The Federalist by John Daniel Davidson 1/24/2025
Beyond the legal arguments about the 14th Amendment is the moral argument: who is America for, and what makes someone an American?On his first day in office, President Trump did the country a great service by issuing an executive order rejecting birthright citizenship as a requirement of the 14th Amendment.
Whether Trump’s order will withstand the legal challenges remains to be seen (a federal judge in Seattle temporarily blocked the order on Thursday). But the challenges themselves will force a reckoning on this issue, perhaps even at the Supreme Court.
Such a reckoning is overdue. For far too long we have accepted without question the outlandish idea that every single person born on U.S. soil automatically becomes an American citizen, and that the 14th Amendment somehow mandates this suicidal policy.
I’m not going to do a deep dive into the legal arguments for why the 14th Amendment’s Citizenship Clause doesn’t grant automatic citizenship to everyone born on U.S. soil (for that, see here, here, here, here, here, and here).
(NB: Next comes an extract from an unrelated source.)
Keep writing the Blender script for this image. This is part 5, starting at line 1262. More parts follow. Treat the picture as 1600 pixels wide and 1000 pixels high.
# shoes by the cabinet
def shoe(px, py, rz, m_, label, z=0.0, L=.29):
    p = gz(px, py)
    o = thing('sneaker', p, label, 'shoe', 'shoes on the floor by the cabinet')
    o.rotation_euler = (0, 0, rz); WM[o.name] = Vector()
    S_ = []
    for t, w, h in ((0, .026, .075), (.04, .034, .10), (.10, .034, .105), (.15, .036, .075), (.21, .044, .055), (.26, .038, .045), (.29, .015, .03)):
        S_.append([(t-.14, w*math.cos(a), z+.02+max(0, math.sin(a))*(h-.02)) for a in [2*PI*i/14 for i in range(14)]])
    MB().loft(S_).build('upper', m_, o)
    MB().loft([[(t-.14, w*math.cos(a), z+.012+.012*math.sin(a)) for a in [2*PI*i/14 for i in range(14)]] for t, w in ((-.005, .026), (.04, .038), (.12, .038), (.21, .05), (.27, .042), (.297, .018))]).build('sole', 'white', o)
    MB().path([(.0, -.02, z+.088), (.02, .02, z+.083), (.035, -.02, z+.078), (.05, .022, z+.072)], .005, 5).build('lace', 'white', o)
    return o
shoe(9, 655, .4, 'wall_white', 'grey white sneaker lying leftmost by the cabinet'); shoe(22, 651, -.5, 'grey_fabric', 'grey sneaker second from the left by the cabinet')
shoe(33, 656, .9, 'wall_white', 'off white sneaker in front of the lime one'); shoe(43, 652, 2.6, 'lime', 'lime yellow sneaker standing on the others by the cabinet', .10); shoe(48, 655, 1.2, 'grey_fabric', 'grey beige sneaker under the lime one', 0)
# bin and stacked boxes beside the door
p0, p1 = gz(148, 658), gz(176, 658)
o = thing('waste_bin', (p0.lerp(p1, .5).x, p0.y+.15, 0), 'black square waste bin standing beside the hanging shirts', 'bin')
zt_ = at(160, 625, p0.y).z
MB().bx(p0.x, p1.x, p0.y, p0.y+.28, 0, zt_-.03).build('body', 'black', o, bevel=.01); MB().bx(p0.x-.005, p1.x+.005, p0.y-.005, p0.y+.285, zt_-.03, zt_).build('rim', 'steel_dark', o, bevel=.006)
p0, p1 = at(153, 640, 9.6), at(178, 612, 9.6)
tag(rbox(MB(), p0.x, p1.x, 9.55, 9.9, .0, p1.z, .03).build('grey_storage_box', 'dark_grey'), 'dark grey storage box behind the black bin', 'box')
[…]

Suffice to say, it wasn’t until about the middle of the 20th century, amid massive upheavals in American life, that the notion of “birthright citizenship” was adopted — over and against how we had understood the 14th Amendment’s Citizenship Clause since it was adopted in 1868.
Briefly, the legal argument is this: to acquire citizenship, the 14th Amendment requires a person to be born in the United States and be “subject to the jurisdiction thereof,” which means you owe your total allegiance to the United States alone and not some foreign power. In other words, the children of illegal immigrants, or those here on a temporary basis, were not American citizens. That’s what the drafters of the 14th Amendment said at the time and that’s how the Supreme Court understood it when ruling on 14th Amendment-related cases in the decades following ratification.
On that point, actually, we’re going to be hearing a lot in the coming weeks and months about an 1898 Supreme Court case called United States v. Wong Kim Ark. Proponents of birthright citizenship point to this case as proof that the 14thAmendment does indeed confer birthright citizenship, but they’re wrong. Wong Kim Ark involved a child born to parents who were lawfully present and permanently domiciled in the United States, not to illegal immigrants or temporary residents.